• **To do**
Repeat the records word for word, excluding any picture.

A block of data:

╔══

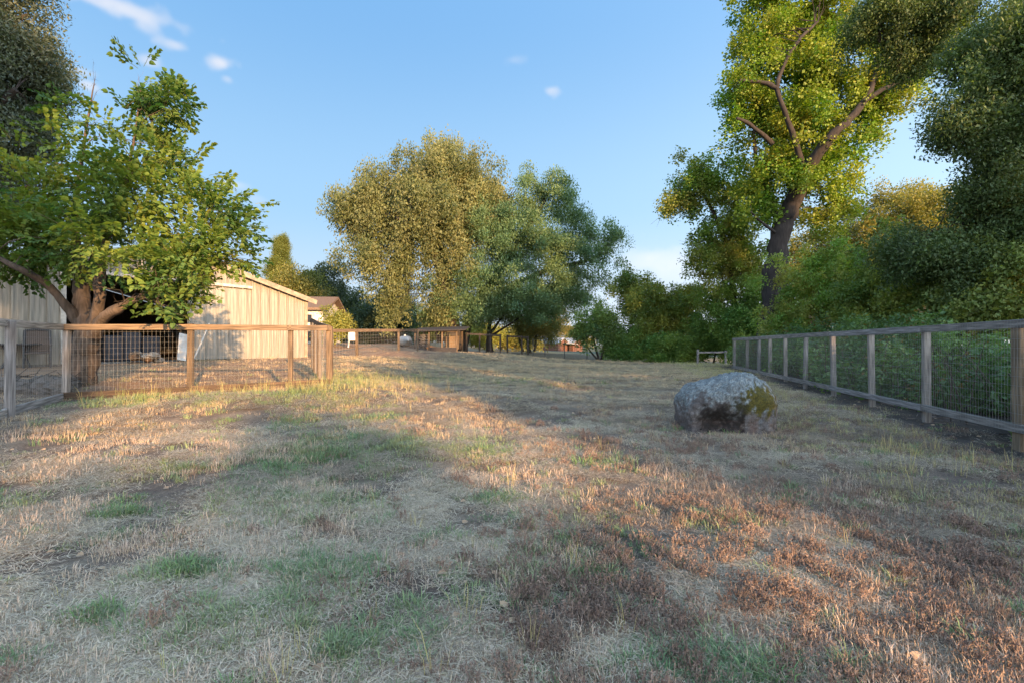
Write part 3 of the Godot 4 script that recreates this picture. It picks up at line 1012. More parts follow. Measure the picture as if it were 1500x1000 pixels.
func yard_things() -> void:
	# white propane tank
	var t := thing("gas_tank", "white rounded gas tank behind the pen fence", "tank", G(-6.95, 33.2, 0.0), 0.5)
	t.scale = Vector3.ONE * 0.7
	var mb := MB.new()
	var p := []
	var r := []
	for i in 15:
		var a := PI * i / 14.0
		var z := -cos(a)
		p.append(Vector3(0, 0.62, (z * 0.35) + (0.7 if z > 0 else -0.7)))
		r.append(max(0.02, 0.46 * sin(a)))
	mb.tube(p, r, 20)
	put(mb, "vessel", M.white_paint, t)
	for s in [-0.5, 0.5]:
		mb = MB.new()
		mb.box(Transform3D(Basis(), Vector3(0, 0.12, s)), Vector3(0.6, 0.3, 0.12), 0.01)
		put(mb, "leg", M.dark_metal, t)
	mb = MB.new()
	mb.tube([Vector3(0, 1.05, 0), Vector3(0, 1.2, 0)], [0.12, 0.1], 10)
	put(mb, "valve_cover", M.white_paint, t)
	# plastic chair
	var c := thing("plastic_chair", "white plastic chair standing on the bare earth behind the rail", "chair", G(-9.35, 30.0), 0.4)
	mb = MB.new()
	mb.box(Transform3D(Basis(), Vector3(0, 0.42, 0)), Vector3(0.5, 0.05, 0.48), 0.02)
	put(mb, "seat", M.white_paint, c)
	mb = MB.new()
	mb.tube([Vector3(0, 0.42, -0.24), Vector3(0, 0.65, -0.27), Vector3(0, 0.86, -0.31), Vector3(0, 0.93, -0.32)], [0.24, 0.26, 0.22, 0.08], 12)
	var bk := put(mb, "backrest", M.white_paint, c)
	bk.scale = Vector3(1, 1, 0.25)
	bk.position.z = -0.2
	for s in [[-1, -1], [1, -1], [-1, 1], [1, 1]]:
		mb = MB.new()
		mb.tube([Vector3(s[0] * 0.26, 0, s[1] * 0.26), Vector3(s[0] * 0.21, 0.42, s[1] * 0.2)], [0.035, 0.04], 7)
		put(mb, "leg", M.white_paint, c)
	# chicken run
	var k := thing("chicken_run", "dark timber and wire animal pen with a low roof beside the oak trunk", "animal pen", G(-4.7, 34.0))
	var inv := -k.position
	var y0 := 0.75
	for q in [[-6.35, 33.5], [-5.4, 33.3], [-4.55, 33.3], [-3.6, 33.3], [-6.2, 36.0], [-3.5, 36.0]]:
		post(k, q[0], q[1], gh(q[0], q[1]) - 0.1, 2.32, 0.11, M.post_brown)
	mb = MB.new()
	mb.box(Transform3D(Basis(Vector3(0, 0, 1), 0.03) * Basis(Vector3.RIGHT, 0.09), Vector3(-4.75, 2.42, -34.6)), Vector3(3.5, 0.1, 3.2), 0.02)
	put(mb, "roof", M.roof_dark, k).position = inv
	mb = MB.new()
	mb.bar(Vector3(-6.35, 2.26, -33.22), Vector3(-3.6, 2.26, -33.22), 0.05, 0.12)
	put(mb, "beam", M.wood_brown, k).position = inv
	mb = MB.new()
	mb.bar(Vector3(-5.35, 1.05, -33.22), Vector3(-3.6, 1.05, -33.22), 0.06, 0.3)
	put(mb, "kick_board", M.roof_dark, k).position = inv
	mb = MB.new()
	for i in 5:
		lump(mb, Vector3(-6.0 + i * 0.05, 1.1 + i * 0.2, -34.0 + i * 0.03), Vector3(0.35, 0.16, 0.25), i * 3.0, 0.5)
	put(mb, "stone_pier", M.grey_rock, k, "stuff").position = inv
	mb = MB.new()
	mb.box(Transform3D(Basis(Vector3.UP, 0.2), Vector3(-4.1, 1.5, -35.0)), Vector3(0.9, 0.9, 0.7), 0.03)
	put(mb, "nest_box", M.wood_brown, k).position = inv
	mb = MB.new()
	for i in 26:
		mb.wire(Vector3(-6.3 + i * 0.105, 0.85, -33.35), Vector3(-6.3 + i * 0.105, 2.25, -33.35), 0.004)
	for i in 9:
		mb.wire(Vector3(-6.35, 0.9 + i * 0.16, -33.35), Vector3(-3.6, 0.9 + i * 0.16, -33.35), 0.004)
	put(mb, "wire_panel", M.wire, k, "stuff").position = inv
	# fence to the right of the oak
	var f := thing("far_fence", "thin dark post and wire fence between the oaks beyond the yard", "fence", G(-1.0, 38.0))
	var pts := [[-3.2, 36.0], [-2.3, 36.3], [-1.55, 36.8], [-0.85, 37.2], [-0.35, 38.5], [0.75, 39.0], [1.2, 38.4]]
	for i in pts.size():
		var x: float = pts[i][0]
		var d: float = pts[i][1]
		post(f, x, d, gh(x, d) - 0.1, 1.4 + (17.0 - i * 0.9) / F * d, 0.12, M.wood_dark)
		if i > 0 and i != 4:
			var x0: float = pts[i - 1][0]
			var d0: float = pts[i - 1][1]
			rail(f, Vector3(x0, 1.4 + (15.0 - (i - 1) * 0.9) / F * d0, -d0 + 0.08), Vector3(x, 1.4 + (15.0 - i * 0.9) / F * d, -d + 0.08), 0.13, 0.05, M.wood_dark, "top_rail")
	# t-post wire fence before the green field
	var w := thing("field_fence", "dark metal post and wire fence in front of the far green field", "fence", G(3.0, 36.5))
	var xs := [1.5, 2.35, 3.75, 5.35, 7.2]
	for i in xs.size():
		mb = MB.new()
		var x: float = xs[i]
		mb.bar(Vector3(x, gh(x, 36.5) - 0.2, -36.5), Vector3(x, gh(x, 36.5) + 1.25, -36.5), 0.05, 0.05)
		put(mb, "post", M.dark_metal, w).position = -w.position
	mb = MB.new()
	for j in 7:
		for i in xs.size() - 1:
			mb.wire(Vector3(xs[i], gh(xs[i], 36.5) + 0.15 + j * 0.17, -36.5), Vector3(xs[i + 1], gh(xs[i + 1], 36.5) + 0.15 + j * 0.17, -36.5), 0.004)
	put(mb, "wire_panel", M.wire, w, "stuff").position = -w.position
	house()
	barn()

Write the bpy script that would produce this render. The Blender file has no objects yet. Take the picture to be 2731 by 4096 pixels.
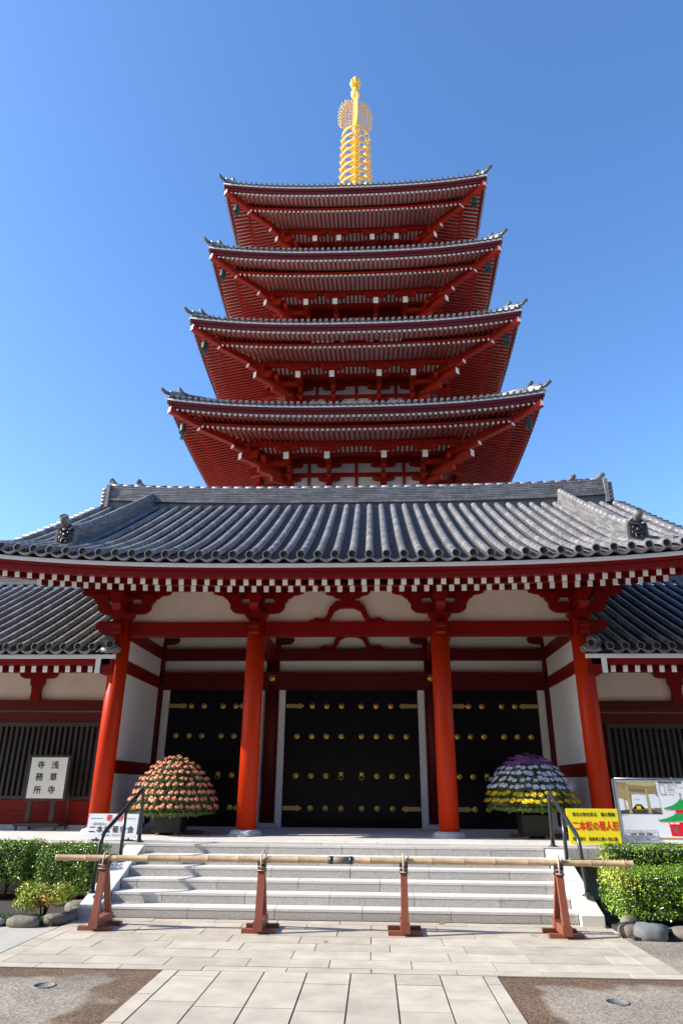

╚══

• **Output of the exercise**
Write part 3 of the Godot 4 script that recreates this picture. It picks up at line 1012. More parts follow. Measure the picture as if it were 1500x1000 pixels.
func yard_things() -> void:
	# white propane tank
	var t := thing("gas_tank", "white rounded gas tank behind the pen fence", "tank", G(-6.95, 33.2, 0.0), 0.5)
	t.scale = Vector3.ONE * 0.7
	var mb := MB.new()
	var p := []
	var r := []
	for i in 15:
		var a := PI * i / 14.0
		var z := -cos(a)
		p.append(Vector3(0, 0.62, (z * 0.35) + (0.7 if z > 0 else -0.7)))
		r.append(max(0.02, 0.46 * sin(a)))
	mb.tube(p, r, 20)
	put(mb, "vessel", M.white_paint, t)
	for s in [-0.5, 0.5]:
		mb = MB.new()
		mb.box(Transform3D(Basis(), Vector3(0, 0.12, s)), Vector3(0.6, 0.3, 0.12), 0.01)
		put(mb, "leg", M.dark_metal, t)
	mb = MB.new()
	mb.tube([Vector3(0, 1.05, 0), Vector3(0, 1.2, 0)], [0.12, 0.1], 10)
	put(mb, "valve_cover", M.white_paint, t)
	# plastic chair
	var c := thing("plastic_chair", "white plastic chair standing on the bare earth behind the rail", "chair", G(-9.35, 30.0), 0.4)
	mb = MB.new()
	mb.box(Transform3D(Basis(), Vector3(0, 0.42, 0)), Vector3(0.5, 0.05, 0.48), 0.02)
	put(mb, "seat", M.white_paint, c)
	mb = MB.new()
	mb.tube([Vector3(0, 0.42, -0.24), Vector3(0, 0.65, -0.27), Vector3(0, 0.86, -0.31), Vector3(0, 0.93, -0.32)], [0.24, 0.26, 0.22, 0.08], 12)
	var bk := put(mb, "backrest", M.white_paint, c)
	bk.scale = Vector3(1, 1, 0.25)
	bk.position.z = -0.2
	for s in [[-1, -1], [1, -1], [-1, 1], [1, 1]]:
		mb = MB.new()
		mb.tube([Vector3(s[0] * 0.26, 0, s[1] * 0.26), Vector3(s[0] * 0.21, 0.42, s[1] * 0.2)], [0.035, 0.04], 7)
		put(mb, "leg", M.white_paint, c)
	# chicken run
	var k := thing("chicken_run", "dark timber and wire animal pen with a low roof beside the oak trunk", "animal pen", G(-4.7, 34.0))
	var inv := -k.position
	var y0 := 0.75
	for q in [[-6.35, 33.5], [-5.4, 33.3], [-4.55, 33.3], [-3.6, 33.3], [-6.2, 36.0], [-3.5, 36.0]]:
		post(k, q[0], q[1], gh(q[0], q[1]) - 0.1, 2.32, 0.11, M.post_brown)
	mb = MB.new()
	mb.box(Transform3D(Basis(Vector3(0, 0, 1), 0.03) * Basis(Vector3.RIGHT, 0.09), Vector3(-4.75, 2.42, -34.6)), Vector3(3.5, 0.1, 3.2), 0.02)
	put(mb, "roof", M.roof_dark, k).position = inv
	mb = MB.new()
	mb.bar(Vector3(-6.35, 2.26, -33.22), Vector3(-3.6, 2.26, -33.22), 0.05, 0.12)
	put(mb, "beam", M.wood_brown, k).position = inv
	mb = MB.new()
	mb.bar(Vector3(-5.35, 1.05, -33.22), Vector3(-3.6, 1.05, -33.22), 0.06, 0.3)
	put(mb, "kick_board", M.roof_dark, k).position = inv
	mb = MB.new()
	for i in 5:
		lump(mb, Vector3(-6.0 + i * 0.05, 1.1 + i * 0.2, -34.0 + i * 0.03), Vector3(0.35, 0.16, 0.25), i * 3.0, 0.5)
	put(mb, "stone_pier", M.grey_rock, k, "stuff").position = inv
	mb = MB.new()
	mb.box(Transform3D(Basis(Vector3.UP, 0.2), Vector3(-4.1, 1.5, -35.0)), Vector3(0.9, 0.9, 0.7), 0.03)
	put(mb, "nest_box", M.wood_brown, k).position = inv
	mb = MB.new()
	for i in 26:
		mb.wire(Vector3(-6.3 + i * 0.105, 0.85, -33.35), Vector3(-6.3 + i * 0.105, 2.25, -33.35), 0.004)
	for i in 9:
		mb.wire(Vector3(-6.35, 0.9 + i * 0.16, -33.35), Vector3(-3.6, 0.9 + i * 0.16, -33.35), 0.004)
	put(mb, "wire_panel", M.wire, k, "stuff").position = inv
	# fence to the right of the oak
	var f := thing("far_fence", "thin dark post and wire fence between the oaks beyond the yard", "fence", G(-1.0, 38.0))
	var pts := [[-3.2, 36.0], [-2.3, 36.3], [-1.55, 36.8], [-0.85, 37.2], [-0.35, 38.5], [0.75, 39.0], [1.2, 38.4]]
	for i in pts.size():
		var x: float = pts[i][0]
		var d: float = pts[i][1]
		post(f, x, d, gh(x, d) - 0.1, 1.4 + (17.0 - i * 0.9) / F * d, 0.12, M.wood_dark)
		if i > 0 and i != 4:
			var x0: float = pts[i - 1][0]
			var d0: float = pts[i - 1][1]
			rail(f, Vector3(x0, 1.4 + (15.0 - (i - 1) * 0.9) / F * d0, -d0 + 0.08), Vector3(x, 1.4 + (15.0 - i * 0.9) / F * d, -d + 0.08), 0.13, 0.05, M.wood_dark, "top_rail")
	# t-post wire fence before the green field
	var w := thing("field_fence", "dark metal post and wire fence in front of the far green field", "fence", G(3.0, 36.5))
	var xs := [1.5, 2.35, 3.75, 5.35, 7.2]
	for i in xs.size():
		mb = MB.new()
		var x: float = xs[i]
		mb.bar(Vector3(x, gh(x, 36.5) - 0.2, -36.5), Vector3(x, gh(x, 36.5) + 1.25, -36.5), 0.05, 0.05)
		put(mb, "post", M.dark_metal, w).position = -w.position
	mb = MB.new()
	for j in 7:
		for i in xs.size() - 1:
			mb.wire(Vector3(xs[i], gh(xs[i], 36.5) + 0.15 + j * 0.17, -36.5), Vector3(xs[i + 1], gh(xs[i + 1], 36.5) + 0.15 + j * 0.17, -36.5), 0.004)
	put(mb, "wire_panel", M.wire, w, "stuff").position = -w.position
	house()
	barn()

Write the bpy script that would produce this render. The Blender file has no objects yet. Take the picture to be 2731 by 4096 pixels.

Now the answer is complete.